◆ Problem statement ◆
Write the records out again, precisely as they stand.

◆ Supplied material ◆
(begin)

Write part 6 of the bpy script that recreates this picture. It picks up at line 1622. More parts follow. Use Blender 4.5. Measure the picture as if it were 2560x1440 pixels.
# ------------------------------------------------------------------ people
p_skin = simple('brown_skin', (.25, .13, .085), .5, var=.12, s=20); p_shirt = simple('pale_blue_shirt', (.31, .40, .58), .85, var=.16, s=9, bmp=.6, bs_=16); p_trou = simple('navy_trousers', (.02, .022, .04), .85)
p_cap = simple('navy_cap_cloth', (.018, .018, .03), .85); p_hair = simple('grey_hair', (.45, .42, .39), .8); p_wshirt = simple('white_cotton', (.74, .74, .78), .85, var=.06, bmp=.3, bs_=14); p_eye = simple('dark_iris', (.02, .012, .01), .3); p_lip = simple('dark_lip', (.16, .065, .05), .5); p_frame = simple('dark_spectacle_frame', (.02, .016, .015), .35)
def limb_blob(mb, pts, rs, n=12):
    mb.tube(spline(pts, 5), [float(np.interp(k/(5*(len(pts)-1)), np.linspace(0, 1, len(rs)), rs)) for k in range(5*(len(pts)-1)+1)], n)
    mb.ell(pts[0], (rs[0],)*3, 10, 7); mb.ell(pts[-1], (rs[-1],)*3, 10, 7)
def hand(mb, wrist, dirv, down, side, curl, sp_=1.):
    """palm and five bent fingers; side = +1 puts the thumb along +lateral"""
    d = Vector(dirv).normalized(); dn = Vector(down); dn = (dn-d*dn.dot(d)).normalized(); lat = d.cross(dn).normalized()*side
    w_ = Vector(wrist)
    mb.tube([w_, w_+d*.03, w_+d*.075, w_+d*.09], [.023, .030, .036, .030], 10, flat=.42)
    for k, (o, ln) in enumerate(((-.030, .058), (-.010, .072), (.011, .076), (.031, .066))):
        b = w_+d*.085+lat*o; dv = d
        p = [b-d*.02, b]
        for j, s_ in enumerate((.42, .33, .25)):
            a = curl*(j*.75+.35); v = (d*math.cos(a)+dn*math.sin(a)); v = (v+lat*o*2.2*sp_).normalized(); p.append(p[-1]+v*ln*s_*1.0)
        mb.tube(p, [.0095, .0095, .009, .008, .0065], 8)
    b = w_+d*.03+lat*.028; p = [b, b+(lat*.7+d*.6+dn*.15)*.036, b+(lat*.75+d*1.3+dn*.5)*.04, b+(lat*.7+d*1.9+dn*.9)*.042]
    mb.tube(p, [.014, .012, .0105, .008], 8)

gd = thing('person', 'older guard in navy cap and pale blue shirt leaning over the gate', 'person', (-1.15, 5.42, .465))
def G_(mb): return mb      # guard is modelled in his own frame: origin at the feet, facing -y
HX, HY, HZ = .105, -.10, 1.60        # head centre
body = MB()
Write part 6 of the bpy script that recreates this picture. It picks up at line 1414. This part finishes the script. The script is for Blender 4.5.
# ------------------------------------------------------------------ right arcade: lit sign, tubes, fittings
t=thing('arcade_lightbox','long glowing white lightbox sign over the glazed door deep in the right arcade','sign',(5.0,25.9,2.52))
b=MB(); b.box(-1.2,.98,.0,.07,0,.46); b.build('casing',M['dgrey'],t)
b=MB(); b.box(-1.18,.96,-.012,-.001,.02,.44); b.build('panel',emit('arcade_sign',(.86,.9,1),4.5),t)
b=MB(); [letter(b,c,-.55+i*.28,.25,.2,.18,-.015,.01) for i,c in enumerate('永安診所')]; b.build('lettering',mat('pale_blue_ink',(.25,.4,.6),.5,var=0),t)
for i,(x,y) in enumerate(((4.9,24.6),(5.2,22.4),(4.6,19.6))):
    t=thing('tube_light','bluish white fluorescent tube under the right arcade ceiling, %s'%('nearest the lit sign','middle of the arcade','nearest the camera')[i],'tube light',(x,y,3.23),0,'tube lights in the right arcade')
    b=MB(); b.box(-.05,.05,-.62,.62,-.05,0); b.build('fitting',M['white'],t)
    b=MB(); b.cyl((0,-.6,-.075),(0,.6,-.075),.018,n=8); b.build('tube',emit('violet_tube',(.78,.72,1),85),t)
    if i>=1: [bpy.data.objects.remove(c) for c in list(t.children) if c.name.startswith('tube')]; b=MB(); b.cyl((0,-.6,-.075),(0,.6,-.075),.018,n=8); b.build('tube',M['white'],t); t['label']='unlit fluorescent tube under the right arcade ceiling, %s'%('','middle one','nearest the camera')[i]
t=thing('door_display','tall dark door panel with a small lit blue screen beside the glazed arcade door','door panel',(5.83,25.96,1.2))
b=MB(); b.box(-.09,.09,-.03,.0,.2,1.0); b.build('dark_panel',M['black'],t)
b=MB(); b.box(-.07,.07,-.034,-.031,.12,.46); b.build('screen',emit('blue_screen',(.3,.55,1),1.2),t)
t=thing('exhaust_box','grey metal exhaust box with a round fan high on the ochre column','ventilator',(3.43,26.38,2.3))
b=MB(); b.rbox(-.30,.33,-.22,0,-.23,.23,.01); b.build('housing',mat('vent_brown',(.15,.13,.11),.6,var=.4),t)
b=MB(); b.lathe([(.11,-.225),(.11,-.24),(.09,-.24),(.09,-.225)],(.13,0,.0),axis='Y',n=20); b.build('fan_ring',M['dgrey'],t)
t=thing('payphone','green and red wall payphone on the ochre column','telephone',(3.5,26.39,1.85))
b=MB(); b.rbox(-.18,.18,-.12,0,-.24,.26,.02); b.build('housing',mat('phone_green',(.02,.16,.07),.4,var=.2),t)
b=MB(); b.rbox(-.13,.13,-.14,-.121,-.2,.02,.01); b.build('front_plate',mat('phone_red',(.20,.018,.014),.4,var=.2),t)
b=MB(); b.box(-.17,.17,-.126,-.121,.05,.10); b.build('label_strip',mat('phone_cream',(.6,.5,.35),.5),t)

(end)

◆ The response ◆
Write part 6 of the bpy script that recreates this picture. It picks up at line 1622. More parts follow. Use Blender 4.5. Measure the picture as if it were 2560x1440 pixels.
# ------------------------------------------------------------------ people
p_skin = simple('brown_skin', (.25, .13, .085), .5, var=.12, s=20); p_shirt = simple('pale_blue_shirt', (.31, .40, .58), .85, var=.16, s=9, bmp=.6, bs_=16); p_trou = simple('navy_trousers', (.02, .022, .04), .85)
p_cap = simple('navy_cap_cloth', (.018, .018, .03), .85); p_hair = simple('grey_hair', (.45, .42, .39), .8); p_wshirt = simple('white_cotton', (.74, .74, .78), .85, var=.06, bmp=.3, bs_=14); p_eye = simple('dark_iris', (.02, .012, .01), .3); p_lip = simple('dark_lip', (.16, .065, .05), .5); p_frame = simple('dark_spectacle_frame', (.02, .016, .015), .35)
def limb_blob(mb, pts, rs, n=12):
    mb.tube(spline(pts, 5), [float(np.interp(k/(5*(len(pts)-1)), np.linspace(0, 1, len(rs)), rs)) for k in range(5*(len(pts)-1)+1)], n)
    mb.ell(pts[0], (rs[0],)*3, 10, 7); mb.ell(pts[-1], (rs[-1],)*3, 10, 7)
def hand(mb, wrist, dirv, down, side, curl, sp_=1.):
    """palm and five bent fingers; side = +1 puts the thumb along +lateral"""
    d = Vector(dirv).normalized(); dn = Vector(down); dn = (dn-d*dn.dot(d)).normalized(); lat = d.cross(dn).normalized()*side
    w_ = Vector(wrist)
    mb.tube([w_, w_+d*.03, w_+d*.075, w_+d*.09], [.023, .030, .036, .030], 10, flat=.42)
    for k, (o, ln) in enumerate(((-.030, .058), (-.010, .072), (.011, .076), (.031, .066))):
        b = w_+d*.085+lat*o; dv = d
        p = [b-d*.02, b]
        for j, s_ in enumerate((.42, .33, .25)):
            a = curl*(j*.75+.35); v = (d*math.cos(a)+dn*math.sin(a)); v = (v+lat*o*2.2*sp_).normalized(); p.append(p[-1]+v*ln*s_*1.0)
        mb.tube(p, [.0095, .0095, .009, .008, .0065], 8)
    b = w_+d*.03+lat*.028; p = [b, b+(lat*.7+d*.6+dn*.15)*.036, b+(lat*.75+d*1.3+dn*.5)*.04, b+(lat*.7+d*1.9+dn*.9)*.042]
    mb.tube(p, [.014, .012, .0105, .008], 8)

gd = thing('person', 'older guard in navy cap and pale blue shirt leaning over the gate', 'person', (-1.15, 5.42, .465))
def G_(mb): return mb      # guard is modelled in his own frame: origin at the feet, facing -y
HX, HY, HZ = .105, -.10, 1.60        # head centre
body = MB()
Write part 6 of the bpy script that recreates this picture. It picks up at line 1414. This part finishes the script. The script is for Blender 4.5.
# ------------------------------------------------------------------ right arcade: lit sign, tubes, fittings
t=thing('arcade_lightbox','long glowing white lightbox sign over the glazed door deep in the right arcade','sign',(5.0,25.9,2.52))
b=MB(); b.box(-1.2,.98,.0,.07,0,.46); b.build('casing',M['dgrey'],t)
b=MB(); b.box(-1.18,.96,-.012,-.001,.02,.44); b.build('panel',emit('arcade_sign',(.86,.9,1),4.5),t)
b=MB(); [letter(b,c,-.55+i*.28,.25,.2,.18,-.015,.01) for i,c in enumerate('永安診所')]; b.build('lettering',mat('pale_blue_ink',(.25,.4,.6),.5,var=0),t)
for i,(x,y) in enumerate(((4.9,24.6),(5.2,22.4),(4.6,19.6))):
    t=thing('tube_light','bluish white fluorescent tube under the right arcade ceiling, %s'%('nearest the lit sign','middle of the arcade','nearest the camera')[i],'tube light',(x,y,3.23),0,'tube lights in the right arcade')
    b=MB(); b.box(-.05,.05,-.62,.62,-.05,0); b.build('fitting',M['white'],t)
    b=MB(); b.cyl((0,-.6,-.075),(0,.6,-.075),.018,n=8); b.build('tube',emit('violet_tube',(.78,.72,1),85),t)
    if i>=1: [bpy.data.objects.remove(c) for c in list(t.children) if c.name.startswith('tube')]; b=MB(); b.cyl((0,-.6,-.075),(0,.6,-.075),.018,n=8); b.build('tube',M['white'],t); t['label']='unlit fluorescent tube under the right arcade ceiling, %s'%('','middle one','nearest the camera')[i]
t=thing('door_display','tall dark door panel with a small lit blue screen beside the glazed arcade door','door panel',(5.83,25.96,1.2))
b=MB(); b.box(-.09,.09,-.03,.0,.2,1.0); b.build('dark_panel',M['black'],t)
b=MB(); b.box(-.07,.07,-.034,-.031,.12,.46); b.build('screen',emit('blue_screen',(.3,.55,1),1.2),t)
t=thing('exhaust_box','grey metal exhaust box with a round fan high on the ochre column','ventilator',(3.43,26.38,2.3))
b=MB(); b.rbox(-.30,.33,-.22,0,-.23,.23,.01); b.build('housing',mat('vent_brown',(.15,.13,.11),.6,var=.4),t)
b=MB(); b.lathe([(.11,-.225),(.11,-.24),(.09,-.24),(.09,-.225)],(.13,0,.0),axis='Y',n=20); b.build('fan_ring',M['dgrey'],t)
t=thing('payphone','green and red wall payphone on the ochre column','telephone',(3.5,26.39,1.85))
b=MB(); b.rbox(-.18,.18,-.12,0,-.24,.26,.02); b.build('housing',mat('phone_green',(.02,.16,.07),.4,var=.2),t)
b=MB(); b.rbox(-.13,.13,-.14,-.121,-.2,.02,.01); b.build('front_plate',mat('phone_red',(.20,.018,.014),.4,var=.2),t)
b=MB(); b.box(-.17,.17,-.126,-.121,.05,.10); b.build('label_strip',mat('phone_cream',(.6,.5,.35),.5),t)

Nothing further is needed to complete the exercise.